Se volete sentirvi vecchi, Death Cult Armageddon dei Dimmu Borgir compie 20 anni (2003)

Fra Death Cult Armageddon ed Eonian ne hanno fatte di porcherie i Dimmu Borgir, ma sapere che son passati addirittura 20 anni dall’uscita di DCA mi ha preso male. Mi son perso qualcosa? Che è successo in tutto questo tempo? Nel 2003 ero un promettente studente di Giurisprudenza nella poco ridente Trento e adesso quello è il passato e sono in Austria a fare il giocoliere fra mille cose. Ma come dicono i Marduk nel loro ultimo singolo: Have you begun to grasp/That life is not a clock/But an hourglass? Ebbene sì, 20 anni fa è uscito Death Cult Armageddon e se voglio essere buono e sincero, segna il momento in cui i Dimmu Borgir sbragano e da quel momento in avanti non ne azzeccheranno una neanche a volerlo, a partire dall’obbrobrio chiamato Stormblåst MMV. Il fatto è che, a risentirlo oggi, DCA non è lontanamente brutto come molti ne avevano parlato all’epoca, forse è dovuto al fatto che in seguito sono usciti dischi come In Sorte Diaboli, ma nel 2003 il mix orchestra – black metal pensato da Shagrath e compagnia funziona. E anche discretamente bene. Soffre di alcuni fattori debilitanti, di cui parleremo dopo, ma è un LP che ha un senso compiuto e che forse riesce dove i precedenti due non erano riusciti neanche ad avvicinarsi: suonare coerente e, probabilmente, come una colonna sonora dell’apocalisse. Vista la resa cinematografica di pezzi come Progenies of the Great Apocalypse, il pensiero non è poi così peregrino. L’orchestra non si prende il ruolo principale (ha il centro dell’attenzione solo nell’intro di Eradication Instinct Defined), che poi incomincerà ad assumere col passare degli anni, ma è elemento di supporto ed atmosferico, il che fornisce un quid di grandeur alla musica senza però ridurre la strumentazione classica ad un mero teatrino. La logorrea di Shagrath, anche qua si dimostra un singer estremamente verboso, a volte soffre la sovrastruttura musicale, ma sulla lunga distanza ne esce un pareggio e non fa la figura del pirla.

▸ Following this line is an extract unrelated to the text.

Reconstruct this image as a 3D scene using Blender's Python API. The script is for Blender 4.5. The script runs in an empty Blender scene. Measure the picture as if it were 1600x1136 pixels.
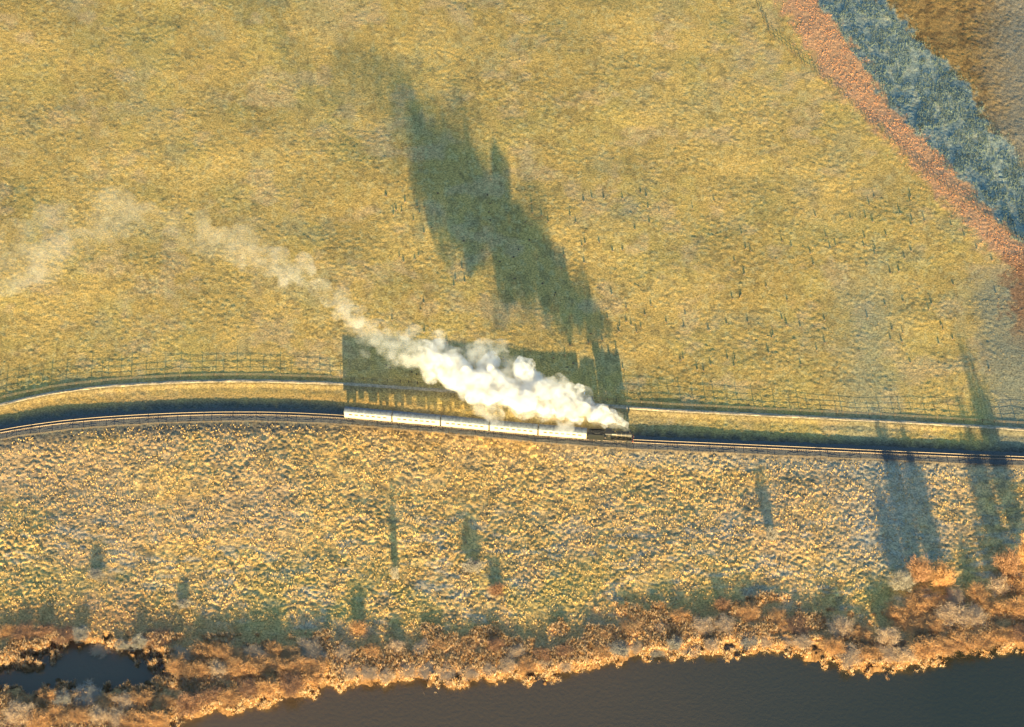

Dicevo dei problemi di Death Cult Armageddon. Non sono poi moltissimi, ma qua è un fattore prevalentemente legato al gusto musicale dell’ascoltatore. Se siete fissati con registrazioni tipo Les Légions Noires allora i Dimmu Borgir del 2003 non fanno proprio per voi, ma se spaziate un po’, allora il discorso non vira unicamente sul il symphonic black metal mi fa cagare, ma si arricchisce di alcuni elementi in più di discussione. I brani tengono, ma è indubbio che verso la fine i Dimmu hanno deciso di piazzare tutto il materiale meno incisivo della registrazione, tanto che più passa il tempo, più ho avuto (oggi come allora) la sensazione di una band che ha qualcosa da dire ma la spinta ha incominciato a scemare col passare del minutaggio – consistente, fra l’altro. Però pezzi osceni non ce ne sono, e anche se molti additato Blood Hunger Doctrine come un pezzo debole, a me stranamente piace. Forse potevano limare alcune composizioni di trenta secondi/un minuto senza che nessuno scoppiasse in lacrime, ma rispetto alla depressione compositiva in cui sono caduti in seguito, il paio di minuti in più sui brani sono caramelle. Fidatevi.
A vent’anni di distanza, Death Cult Armageddon può essere descritto come magniloquente, orchestrale, eccessivo, cinematografico e tutto quello che volete, ma è e rimane l’ultima prova in studio dei Dimmu Borgir ad avere un minimo di senso. Dalla sbornia successiva alla pubblicazione di questo LP non si riprenderanno più e procederanno, impenitenti e col passo dell’ubriaco, di porcheria in porcheria.